I would imagine, again if this rumor turns out to be true, that this windowing experience would play nice with Universal Control too, allowing you to flow freely between many windows on your Mac and iPad using just one mouse and keyboard.

Two floating windows ≠ proper multitasking

Ipad Air 5 Split Screen

Ipad Air 5 Split Screen (Image credit: Luke Filipowicz / iMore)

A lot of people sitting in front of a Mac or PC for work will keep a ton of windows open all day, every day. Right now, I have Mail, Safari, Music, Slack, and Notes open on my Mac screen. When I work from my iPad, I only really ever have two of these apps open at a time and have to switch between different multitasking views that I set up.

The ability to have three or more apps open on screen at once, with windows that can be dynamically resized to suit my needs, would be a huge boon. Those that like to work this way will enjoy it, those that prefer to operate one-app-at-a-time will still be able to do so. There's very little downside.

The people who spend laptop-like prices on one of the best iPads and a Magic Keyboard today expect a laptop-like experience, and iPadOS does not really provide one just yet. Proper support for windows would certainly win a lot of folks over and be a powerful marketing message for the more premium iPad models and the Magic Keyboard accessory.

People who spend laptop-like prices expect a laptop-like experience.
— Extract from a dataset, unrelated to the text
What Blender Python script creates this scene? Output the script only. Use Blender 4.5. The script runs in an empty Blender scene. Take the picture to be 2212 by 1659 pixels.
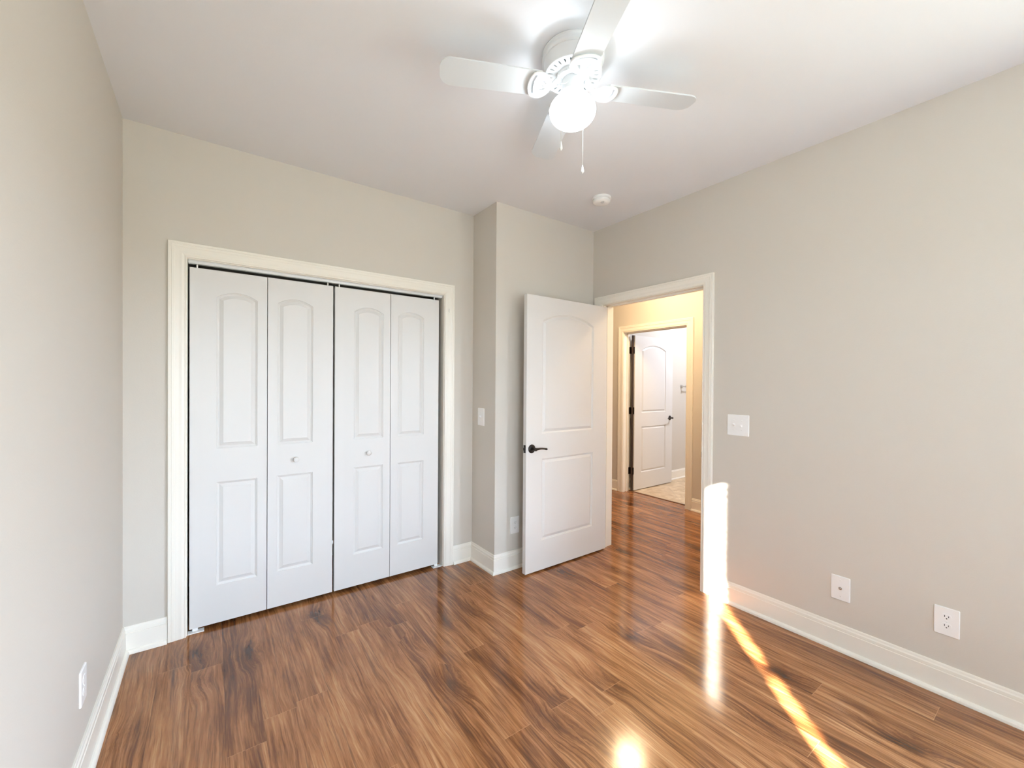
import bpy, bmesh, math, random
from mathutils import Vector, Matrix
from mathutils.geometry import tessellate_polygon

S = bpy.context.scene
COL = S.collection
R = math.radians
PI = math.pi

# ------------------------------------------------------------------ camera
cd = bpy.data.cameras.new('camera')
cam = bpy.data.objects.new('camera', cd)
COL.objects.link(cam)
cd.sensor_width = 36
cd.lens = 902.48 / 2212 * 36
cd.shift_y = 7.67 / 2212
cd.clip_start = 0.02
YAW, PITCH, ROLL = -0.624, -0.0076, 0.007
cy_, sy_ = math.cos(YAW), math.sin(YAW)
_f = Vector((-sy_, cy_, 0)); _r = Vector((cy_, sy_, 0)); _u = Vector((0, 0, 1))
_f2 = _f * math.cos(PITCH) + _u * math.sin(PITCH)
_u2 = _u * math.cos(PITCH) - _f * math.sin(PITCH)
_r3 = _r * math.cos(ROLL) + _u2 * math.sin(ROLL)
_u3 = _u2 * math.cos(ROLL) - _r * math.sin(ROLL)
m = Matrix.Identity(4)
for i in range(3):
    m[i][0], m[i][1], m[i][2] = _r3[i], _u3[i], -_f2[i]
m[0][3], m[1][3], m[2][3] = 0, 0, 1.3989
cam.matrix_world = m
S.camera = cam

# ------------------------------------------------------------------ world, sun, daylight, exposure
S.view_settings.view_transform = 'Standard'
S.view_settings.look = 'None'
S.view_settings.gamma = 1
S.view_settings.use_curve_mapping = False
S.view_settings.exposure = 0.31
S.cycles.use_denoising = True
S.cycles.max_bounces = 12
S.cycles.diffuse_bounces = 8
S.cycles.glossy_bounces = 4
S.cycles.transparent_max_bounces = 8
S.cycles.sample_clamp_indirect = 6
S.cycles.caustics_reflective = False
S.cycles.caustics_refractive = False

w = bpy.data.worlds.new('sky')
S.world = w
w.use_nodes = True
bg = w.node_tree.nodes['Background']
_N, _L = w.node_tree.nodes, w.node_tree.links
_tc = _N.new('ShaderNodeTexCoord'); _sx = _N.new('ShaderNodeSeparateXYZ'); _rp = _N.new('ShaderNodeValToRGB')
_mr = _N.new('ShaderNodeMapRange'); _mr.inputs['From Min'].default_value = -1
_L.new(_tc.outputs['Generated'], _sx.inputs[0]); _L.new(_sx.outputs['Z'], _mr.inputs['Value']); _L.new(_mr.outputs['Result'], _rp.inputs['Fac'])
_e = _rp.color_ramp.elements
_e[0].position, _e[0].color = .485, (.20, .21, .17, 1)      # ground and shrubs outside
_e[1].position, _e[1].color = .515, (.73, .86, 1.0, 1)      # hazy sky low down
_q = _e.new(.85); _q.color = (.42, .68, 1.0, 1)
_L.new(_rp.outputs['Color'], bg.inputs['Color'])
bg.inputs['Strength'].default_value = 38.0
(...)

However, the example shown in the tweet from Majin Bu simply has two smaller windows on an iPad screen. That alone is not an improvement on what we have today with Split Screen.

The suggestion appears to be that these can be placed arbitrarily on the screen, that there's room for more than two windows, and there may even be the possibility to resize them, overlap them, and otherwise arrange them however you want. That Mac-like multitasking experience is sorely lacking from iPadOS and is particularly noticeable when using a keyboard and trackpad that already feels so Mac-like in terms of hardware.
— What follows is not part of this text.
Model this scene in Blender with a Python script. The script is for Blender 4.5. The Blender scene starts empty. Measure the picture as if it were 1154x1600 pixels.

How Apple solves power management when multiple apps are all viewable at once remains to be seen. It has been pretty good at handling background states for apps on mobile up to this point and macOS is already smart about prioritizing power for visible windows over those that are not actively in use, so I'm sure that there could be an efficient way to do it. Regardless, those choosing to use this mode may be happy to trade off a little bit of the iPad's stellar battery life for the improved multitasking experience.

WWDC calling

Apple's worldwide developer conference is just a few months away and we'll no doubt see Apple's vision for the future of the iPad laid out there with the unveiling of iPadOS 16.

Though this feature may not be ready for the next version of iPadOS, according to the leaker, it or something like it is surely on Apple's docket for iPad in the near future.
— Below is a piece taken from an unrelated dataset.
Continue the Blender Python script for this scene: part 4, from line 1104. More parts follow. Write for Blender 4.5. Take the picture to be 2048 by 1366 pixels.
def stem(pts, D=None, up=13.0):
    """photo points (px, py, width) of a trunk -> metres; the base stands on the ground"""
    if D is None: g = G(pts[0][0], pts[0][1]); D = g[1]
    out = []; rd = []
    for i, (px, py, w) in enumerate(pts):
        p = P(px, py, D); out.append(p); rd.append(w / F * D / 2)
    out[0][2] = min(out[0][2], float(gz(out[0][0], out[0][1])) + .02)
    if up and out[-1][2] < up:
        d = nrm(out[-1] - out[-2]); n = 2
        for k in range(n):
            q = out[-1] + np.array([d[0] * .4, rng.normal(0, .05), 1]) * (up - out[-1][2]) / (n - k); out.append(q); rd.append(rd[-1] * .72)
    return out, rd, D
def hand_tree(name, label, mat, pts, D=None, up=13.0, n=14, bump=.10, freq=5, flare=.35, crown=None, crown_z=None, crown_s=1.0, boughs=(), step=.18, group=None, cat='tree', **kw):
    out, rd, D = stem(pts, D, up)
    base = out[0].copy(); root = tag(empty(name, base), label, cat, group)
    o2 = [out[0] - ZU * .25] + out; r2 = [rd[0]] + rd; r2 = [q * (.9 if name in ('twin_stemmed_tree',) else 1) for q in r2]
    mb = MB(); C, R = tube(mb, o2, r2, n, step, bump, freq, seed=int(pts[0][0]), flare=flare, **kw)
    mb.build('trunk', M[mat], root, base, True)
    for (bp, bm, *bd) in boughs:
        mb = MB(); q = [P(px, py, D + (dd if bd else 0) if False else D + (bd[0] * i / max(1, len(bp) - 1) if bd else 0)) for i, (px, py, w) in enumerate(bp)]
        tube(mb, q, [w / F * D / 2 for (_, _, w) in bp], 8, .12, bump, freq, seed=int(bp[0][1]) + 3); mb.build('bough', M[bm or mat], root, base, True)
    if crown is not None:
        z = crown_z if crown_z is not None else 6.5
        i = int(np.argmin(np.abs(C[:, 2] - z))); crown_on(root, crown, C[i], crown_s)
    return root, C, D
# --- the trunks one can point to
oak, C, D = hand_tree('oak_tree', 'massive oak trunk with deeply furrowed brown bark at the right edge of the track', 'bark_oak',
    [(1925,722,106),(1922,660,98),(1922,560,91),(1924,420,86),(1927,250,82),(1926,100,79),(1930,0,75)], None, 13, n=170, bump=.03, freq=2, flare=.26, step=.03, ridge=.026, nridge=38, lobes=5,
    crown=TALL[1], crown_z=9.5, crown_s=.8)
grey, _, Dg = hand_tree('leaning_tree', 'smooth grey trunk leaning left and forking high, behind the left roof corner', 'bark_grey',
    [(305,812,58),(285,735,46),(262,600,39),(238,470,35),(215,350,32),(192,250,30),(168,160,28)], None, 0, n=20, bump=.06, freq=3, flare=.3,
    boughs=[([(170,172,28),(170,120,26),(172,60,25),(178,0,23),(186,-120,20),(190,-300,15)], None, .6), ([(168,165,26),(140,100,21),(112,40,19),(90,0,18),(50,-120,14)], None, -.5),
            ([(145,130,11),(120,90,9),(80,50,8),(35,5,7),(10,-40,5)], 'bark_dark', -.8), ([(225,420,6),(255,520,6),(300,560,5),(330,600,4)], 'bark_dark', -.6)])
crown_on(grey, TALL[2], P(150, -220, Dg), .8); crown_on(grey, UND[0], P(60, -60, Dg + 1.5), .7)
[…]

Adam Oram is a Senior Writer at iMore. He studied Media at Newcastle University and has been writing about technology since 2013. He previously worked as an Apple Genius and as a Deals Editor at Thrifter. His spare time is spent watching football (both kinds), playing Pokémon games, and eating vegan food. Follow him on Twitter at @adamoram.

2 Comments
  • "The people who spend laptop-like prices on one of the best iPads and a Magic Keyboard today expect a laptop-like experience," They do? You mean they are paying all this money unaware of what iPadOS is and how it works? These people should do more research. I think they might know exactly what they are buying and like it that way. It is not a Mac with a touch screen.
  • I beg to differ. M1/M2 + keyboard + mouse/trackpad = MacBook, and Apple should not be artificially holding it back. The example above emphasizes this is an OPTIONAL feature, and it doesn't have to spoil anyone's idea of a "pure" iPad experience - I would go even further to limit this to the 512gb or above SKU's with both a keyboard and mouse/trackpad, and just dual boot iPad OS and MacOS at the user's discretion - call it MacOS Bootcamp! I would order an M2/16gb/1tb iPad Pro 11 on day one! Maybe even splurge on 2tb!